Written request: Transcribe the full listing below exactly.

+++ Supplied material

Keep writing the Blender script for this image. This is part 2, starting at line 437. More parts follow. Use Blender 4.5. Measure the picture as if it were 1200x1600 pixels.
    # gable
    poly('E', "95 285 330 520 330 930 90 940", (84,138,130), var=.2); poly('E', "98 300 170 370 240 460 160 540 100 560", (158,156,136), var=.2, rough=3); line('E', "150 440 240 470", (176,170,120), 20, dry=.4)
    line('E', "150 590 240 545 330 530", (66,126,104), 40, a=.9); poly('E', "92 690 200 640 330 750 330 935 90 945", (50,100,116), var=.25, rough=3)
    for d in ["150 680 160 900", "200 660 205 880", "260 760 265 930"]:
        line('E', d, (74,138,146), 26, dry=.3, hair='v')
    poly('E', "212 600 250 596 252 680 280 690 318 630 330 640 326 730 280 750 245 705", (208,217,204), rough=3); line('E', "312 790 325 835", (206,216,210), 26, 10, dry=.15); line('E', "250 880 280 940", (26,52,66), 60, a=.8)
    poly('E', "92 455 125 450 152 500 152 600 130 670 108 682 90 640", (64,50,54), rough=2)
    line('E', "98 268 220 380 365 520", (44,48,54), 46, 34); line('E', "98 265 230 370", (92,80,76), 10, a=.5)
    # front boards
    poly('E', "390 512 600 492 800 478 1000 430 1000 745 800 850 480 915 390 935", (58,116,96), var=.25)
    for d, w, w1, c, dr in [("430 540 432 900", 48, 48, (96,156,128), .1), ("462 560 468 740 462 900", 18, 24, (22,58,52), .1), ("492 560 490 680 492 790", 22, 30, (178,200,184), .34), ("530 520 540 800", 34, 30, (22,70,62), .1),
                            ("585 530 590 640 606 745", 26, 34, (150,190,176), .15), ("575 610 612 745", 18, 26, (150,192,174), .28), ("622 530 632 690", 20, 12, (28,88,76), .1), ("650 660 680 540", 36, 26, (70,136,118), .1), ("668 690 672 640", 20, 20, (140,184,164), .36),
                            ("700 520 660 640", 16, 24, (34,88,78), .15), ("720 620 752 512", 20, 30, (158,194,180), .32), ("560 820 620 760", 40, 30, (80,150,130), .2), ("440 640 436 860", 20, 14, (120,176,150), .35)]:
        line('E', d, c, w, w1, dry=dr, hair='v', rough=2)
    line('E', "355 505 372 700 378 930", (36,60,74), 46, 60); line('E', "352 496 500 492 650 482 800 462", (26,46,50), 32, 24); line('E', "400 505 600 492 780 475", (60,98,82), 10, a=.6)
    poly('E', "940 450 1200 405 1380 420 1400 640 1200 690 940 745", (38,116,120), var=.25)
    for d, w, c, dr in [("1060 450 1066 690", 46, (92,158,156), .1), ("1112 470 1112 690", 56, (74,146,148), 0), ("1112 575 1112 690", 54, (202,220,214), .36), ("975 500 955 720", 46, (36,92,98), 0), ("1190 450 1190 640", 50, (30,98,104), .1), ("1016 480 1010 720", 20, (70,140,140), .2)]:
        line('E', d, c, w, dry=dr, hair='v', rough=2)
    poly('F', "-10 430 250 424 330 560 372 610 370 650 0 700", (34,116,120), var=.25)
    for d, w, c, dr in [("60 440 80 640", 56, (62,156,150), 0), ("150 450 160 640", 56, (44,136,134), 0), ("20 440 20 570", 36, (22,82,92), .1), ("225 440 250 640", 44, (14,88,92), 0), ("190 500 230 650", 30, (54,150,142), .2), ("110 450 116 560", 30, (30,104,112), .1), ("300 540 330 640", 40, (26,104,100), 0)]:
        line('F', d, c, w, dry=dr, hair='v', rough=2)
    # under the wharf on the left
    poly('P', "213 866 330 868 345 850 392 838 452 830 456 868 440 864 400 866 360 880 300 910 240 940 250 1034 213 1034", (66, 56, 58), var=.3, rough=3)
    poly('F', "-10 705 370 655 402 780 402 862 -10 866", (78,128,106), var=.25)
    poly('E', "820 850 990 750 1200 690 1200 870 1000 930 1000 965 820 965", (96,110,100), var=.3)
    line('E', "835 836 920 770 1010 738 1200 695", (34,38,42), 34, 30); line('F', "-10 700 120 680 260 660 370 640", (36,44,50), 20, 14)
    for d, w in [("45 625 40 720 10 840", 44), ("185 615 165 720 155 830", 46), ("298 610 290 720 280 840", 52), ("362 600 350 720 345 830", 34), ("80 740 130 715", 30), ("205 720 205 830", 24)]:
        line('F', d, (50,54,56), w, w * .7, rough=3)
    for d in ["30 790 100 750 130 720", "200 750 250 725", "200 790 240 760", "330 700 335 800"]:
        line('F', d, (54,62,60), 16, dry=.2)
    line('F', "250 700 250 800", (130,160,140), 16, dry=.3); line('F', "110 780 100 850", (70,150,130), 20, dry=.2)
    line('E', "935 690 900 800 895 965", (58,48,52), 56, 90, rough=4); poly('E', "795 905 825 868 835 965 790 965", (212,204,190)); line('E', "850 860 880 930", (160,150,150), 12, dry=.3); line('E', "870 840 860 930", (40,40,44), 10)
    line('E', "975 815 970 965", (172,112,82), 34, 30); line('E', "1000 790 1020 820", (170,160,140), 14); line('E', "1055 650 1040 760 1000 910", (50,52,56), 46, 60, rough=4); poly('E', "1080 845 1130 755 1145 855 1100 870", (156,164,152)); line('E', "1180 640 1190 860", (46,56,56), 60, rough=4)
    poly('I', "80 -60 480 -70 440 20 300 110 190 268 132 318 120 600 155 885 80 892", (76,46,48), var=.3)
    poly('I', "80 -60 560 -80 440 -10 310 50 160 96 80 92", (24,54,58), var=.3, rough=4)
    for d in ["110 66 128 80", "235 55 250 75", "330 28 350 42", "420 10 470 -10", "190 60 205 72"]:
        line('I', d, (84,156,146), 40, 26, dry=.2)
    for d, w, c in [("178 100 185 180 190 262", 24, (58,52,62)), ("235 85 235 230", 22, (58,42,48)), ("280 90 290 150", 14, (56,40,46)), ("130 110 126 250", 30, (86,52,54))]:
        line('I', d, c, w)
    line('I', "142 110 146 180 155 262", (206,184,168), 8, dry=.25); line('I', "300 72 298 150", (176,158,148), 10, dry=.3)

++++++

Solution to the problem:
Keep writing the Blender script for this image. This is part 2, starting at line 437. More parts follow. Use Blender 4.5. Measure the picture as if it were 1200x1600 pixels.
    # gable
    poly('E', "95 285 330 520 330 930 90 940", (84,138,130), var=.2); poly('E', "98 300 170 370 240 460 160 540 100 560", (158,156,136), var=.2, rough=3); line('E', "150 440 240 470", (176,170,120), 20, dry=.4)
    line('E', "150 590 240 545 330 530", (66,126,104), 40, a=.9); poly('E', "92 690 200 640 330 750 330 935 90 945", (50,100,116), var=.25, rough=3)
    for d in ["150 680 160 900", "200 660 205 880", "260 760 265 930"]:
        line('E', d, (74,138,146), 26, dry=.3, hair='v')
    poly('E', "212 600 250 596 252 680 280 690 318 630 330 640 326 730 280 750 245 705", (208,217,204), rough=3); line('E', "312 790 325 835", (206,216,210), 26, 10, dry=.15); line('E', "250 880 280 940", (26,52,66), 60, a=.8)
    poly('E', "92 455 125 450 152 500 152 600 130 670 108 682 90 640", (64,50,54), rough=2)
    line('E', "98 268 220 380 365 520", (44,48,54), 46, 34); line('E', "98 265 230 370", (92,80,76), 10, a=.5)
    # front boards
    poly('E', "390 512 600 492 800 478 1000 430 1000 745 800 850 480 915 390 935", (58,116,96), var=.25)
    for d, w, w1, c, dr in [("430 540 432 900", 48, 48, (96,156,128), .1), ("462 560 468 740 462 900", 18, 24, (22,58,52), .1), ("492 560 490 680 492 790", 22, 30, (178,200,184), .34), ("530 520 540 800", 34, 30, (22,70,62), .1),
                            ("585 530 590 640 606 745", 26, 34, (150,190,176), .15), ("575 610 612 745", 18, 26, (150,192,174), .28), ("622 530 632 690", 20, 12, (28,88,76), .1), ("650 660 680 540", 36, 26, (70,136,118), .1), ("668 690 672 640", 20, 20, (140,184,164), .36),
                            ("700 520 660 640", 16, 24, (34,88,78), .15), ("720 620 752 512", 20, 30, (158,194,180), .32), ("560 820 620 760", 40, 30, (80,150,130), .2), ("440 640 436 860", 20, 14, (120,176,150), .35)]:
        line('E', d, c, w, w1, dry=dr, hair='v', rough=2)
    line('E', "355 505 372 700 378 930", (36,60,74), 46, 60); line('E', "352 496 500 492 650 482 800 462", (26,46,50), 32, 24); line('E', "400 505 600 492 780 475", (60,98,82), 10, a=.6)
    poly('E', "940 450 1200 405 1380 420 1400 640 1200 690 940 745", (38,116,120), var=.25)
    for d, w, c, dr in [("1060 450 1066 690", 46, (92,158,156), .1), ("1112 470 1112 690", 56, (74,146,148), 0), ("1112 575 1112 690", 54, (202,220,214), .36), ("975 500 955 720", 46, (36,92,98), 0), ("1190 450 1190 640", 50, (30,98,104), .1), ("1016 480 1010 720", 20, (70,140,140), .2)]:
        line('E', d, c, w, dry=dr, hair='v', rough=2)
    poly('F', "-10 430 250 424 330 560 372 610 370 650 0 700", (34,116,120), var=.25)
    for d, w, c, dr in [("60 440 80 640", 56, (62,156,150), 0), ("150 450 160 640", 56, (44,136,134), 0), ("20 440 20 570", 36, (22,82,92), .1), ("225 440 250 640", 44, (14,88,92), 0), ("190 500 230 650", 30, (54,150,142), .2), ("110 450 116 560", 30, (30,104,112), .1), ("300 540 330 640", 40, (26,104,100), 0)]:
        line('F', d, c, w, dry=dr, hair='v', rough=2)
    # under the wharf on the left
    poly('P', "213 866 330 868 345 850 392 838 452 830 456 868 440 864 400 866 360 880 300 910 240 940 250 1034 213 1034", (66, 56, 58), var=.3, rough=3)
    poly('F', "-10 705 370 655 402 780 402 862 -10 866", (78,128,106), var=.25)
    poly('E', "820 850 990 750 1200 690 1200 870 1000 930 1000 965 820 965", (96,110,100), var=.3)
    line('E', "835 836 920 770 1010 738 1200 695", (34,38,42), 34, 30); line('F', "-10 700 120 680 260 660 370 640", (36,44,50), 20, 14)
    for d, w in [("45 625 40 720 10 840", 44), ("185 615 165 720 155 830", 46), ("298 610 290 720 280 840", 52), ("362 600 350 720 345 830", 34), ("80 740 130 715", 30), ("205 720 205 830", 24)]:
        line('F', d, (50,54,56), w, w * .7, rough=3)
    for d in ["30 790 100 750 130 720", "200 750 250 725", "200 790 240 760", "330 700 335 800"]:
        line('F', d, (54,62,60), 16, dry=.2)
    line('F', "250 700 250 800", (130,160,140), 16, dry=.3); line('F', "110 780 100 850", (70,150,130), 20, dry=.2)
    line('E', "935 690 900 800 895 965", (58,48,52), 56, 90, rough=4); poly('E', "795 905 825 868 835 965 790 965", (212,204,190)); line('E', "850 860 880 930", (160,150,150), 12, dry=.3); line('E', "870 840 860 930", (40,40,44), 10)
    line('E', "975 815 970 965", (172,112,82), 34, 30); line('E', "1000 790 1020 820", (170,160,140), 14); line('E', "1055 650 1040 760 1000 910", (50,52,56), 46, 60, rough=4); poly('E', "1080 845 1130 755 1145 855 1100 870", (156,164,152)); line('E', "1180 640 1190 860", (46,56,56), 60, rough=4)
    poly('I', "80 -60 480 -70 440 20 300 110 190 268 132 318 120 600 155 885 80 892", (76,46,48), var=.3)
    poly('I', "80 -60 560 -80 440 -10 310 50 160 96 80 92", (24,54,58), var=.3, rough=4)
    for d in ["110 66 128 80", "235 55 250 75", "330 28 350 42", "420 10 470 -10", "190 60 205 72"]:
        line('I', d, (84,156,146), 40, 26, dry=.2)
    for d, w, c in [("178 100 185 180 190 262", 24, (58,52,62)), ("235 85 235 230", 22, (58,42,48)), ("280 90 290 150", 14, (56,40,46)), ("130 110 126 250", 30, (86,52,54))]:
        line('I', d, c, w)
    line('I', "142 110 146 180 155 262", (206,184,168), 8, dry=.25); line('I', "300 72 298 150", (176,158,148), 10, dry=.3)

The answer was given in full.